ERIO, Für El (La Tempesta, 2015)

cover_erio_rgb_album_1440_per_1440Da un po’ di mesi si è cominciato a parlare di Erio, giovane scoperta de La Tempesta. Era marzo quando uscirono i suoi primi brani, che incuriosivano per la voce cristallina del ragazzo, sospesa in atmosfere minimali a tinte varie, dal soul, al pop, all’elettronica. Un risultato a suo modo sorprendente, che produceva già qualche paragone affrettato (Bon Iver, Jònsi). Qualche mese dopo, ecco un disco intero, questo “Für El”, che ha il compito di svelare parte del mistero che avvolge il giovane cantautore italiano.

Un disco di scoperta quindi, ma che fa di tutto per non apparire smanioso di attenzioni, coscio della propria forza: che Erio fosse una creatura timida e sfuggente ce lo aveva già dimostrato lui stesso con l’uscita dei primi singoli, in cui il falsetto candido ed emotivo della sua voce conquistava le nostre orecchie e al tempo stesso raccontava molto a proposito della sua indole schiva e riservata. Non a caso, sono proprio quei due brani ad aprire il disco, come se l’autore volesse riprendere il filo interrotto e introdurci al disco in maniera graduale e non affrettata. È una scelta che giova all’ascolto, perchè da lì in poi ogni pezzo suona senza pressioni, prendendosi tutto il tempo che serve per sorprendere: sospese in una dimensione intima, le canzoni prendono forza e vigore quando la voce di Erio incontra i suoni minimali della produzione, che si muove tra l’elettronica e l’acustico. È proprio questa struttura instabile tra il cantato e le basi musicali a contraddistinguere i momenti più intensi dei brani: le pause senza suono preparano i crescendo strumentali, impreziositi dai ghirigori vocali del ragazzo. Succede così in “What You Could Have Said When He Died but Never Did”, in cui a costruire i saliscendi è la sola chitarra acustica, e in “El’s Book”, forse il pezzo più riuscito dei dodici totali, in cui si sperimentano anche cori, doppie voci e inserti elettronici dub, che con il loro incedere cardiaco fanno pensare con le dovute distanze ad alcune cose di Forest Swords. E se è vero che per tutto il disco si alternano ambientazioni analogiche (“Cafeteria”, “Torch Song”, “On His Van”) ed elettroniche, è proprio quando è accompagnato da quest’ultima che Erio riesce a tirare fuori tutta la sua potenzialità: “The Reason” e “Stareater” sono di poco sotto per qualità e magnetismo alla già citata “El’s Book”.
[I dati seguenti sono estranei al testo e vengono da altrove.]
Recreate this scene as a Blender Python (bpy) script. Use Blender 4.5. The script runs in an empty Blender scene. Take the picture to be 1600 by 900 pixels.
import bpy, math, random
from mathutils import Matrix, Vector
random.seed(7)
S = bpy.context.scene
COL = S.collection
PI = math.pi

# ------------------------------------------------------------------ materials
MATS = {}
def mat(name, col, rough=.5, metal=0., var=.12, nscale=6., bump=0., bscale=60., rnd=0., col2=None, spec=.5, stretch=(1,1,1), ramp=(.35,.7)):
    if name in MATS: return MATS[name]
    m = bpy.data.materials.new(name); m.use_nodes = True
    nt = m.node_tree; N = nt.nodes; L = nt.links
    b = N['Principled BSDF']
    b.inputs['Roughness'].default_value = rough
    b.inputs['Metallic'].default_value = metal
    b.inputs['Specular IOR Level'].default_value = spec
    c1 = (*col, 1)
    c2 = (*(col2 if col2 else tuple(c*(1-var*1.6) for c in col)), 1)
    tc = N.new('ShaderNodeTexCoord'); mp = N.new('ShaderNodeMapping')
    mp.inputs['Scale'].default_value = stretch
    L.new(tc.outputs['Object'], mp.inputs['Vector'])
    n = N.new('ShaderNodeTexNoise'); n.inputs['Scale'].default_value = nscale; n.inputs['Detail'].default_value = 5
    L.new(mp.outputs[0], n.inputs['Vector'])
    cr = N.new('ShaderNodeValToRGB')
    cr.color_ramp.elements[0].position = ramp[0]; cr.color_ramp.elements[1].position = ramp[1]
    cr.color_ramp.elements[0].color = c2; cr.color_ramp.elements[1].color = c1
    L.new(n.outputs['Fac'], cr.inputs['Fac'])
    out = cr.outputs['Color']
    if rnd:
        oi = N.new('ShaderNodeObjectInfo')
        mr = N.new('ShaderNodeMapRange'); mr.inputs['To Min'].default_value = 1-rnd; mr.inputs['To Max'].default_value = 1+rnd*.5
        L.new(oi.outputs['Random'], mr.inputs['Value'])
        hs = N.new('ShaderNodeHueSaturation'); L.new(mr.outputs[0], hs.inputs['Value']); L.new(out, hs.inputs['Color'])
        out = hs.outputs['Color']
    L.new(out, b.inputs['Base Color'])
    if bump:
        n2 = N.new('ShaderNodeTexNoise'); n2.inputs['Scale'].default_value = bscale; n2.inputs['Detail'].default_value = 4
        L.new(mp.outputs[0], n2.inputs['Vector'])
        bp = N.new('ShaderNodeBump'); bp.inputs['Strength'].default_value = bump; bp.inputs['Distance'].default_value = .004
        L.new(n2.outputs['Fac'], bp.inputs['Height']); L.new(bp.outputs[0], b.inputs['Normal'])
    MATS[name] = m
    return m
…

“Für El” è insomma un disco incoraggiante: se doveva servire per presentarci un nuovo promettente artista, non si può dire che non sia riuscito negli intenti. D’altro canto, è anche vero che il suo primo disco è forse troppo lungo, a tratti ripetitivo, ma sono errori di ingenuità e proprio per questo perdonabilissimi, vista la sua età. Per diventare grande e del tutto sicuri della propria bravura ci vuole ancora tempo, ma le premesse ci sono tutte.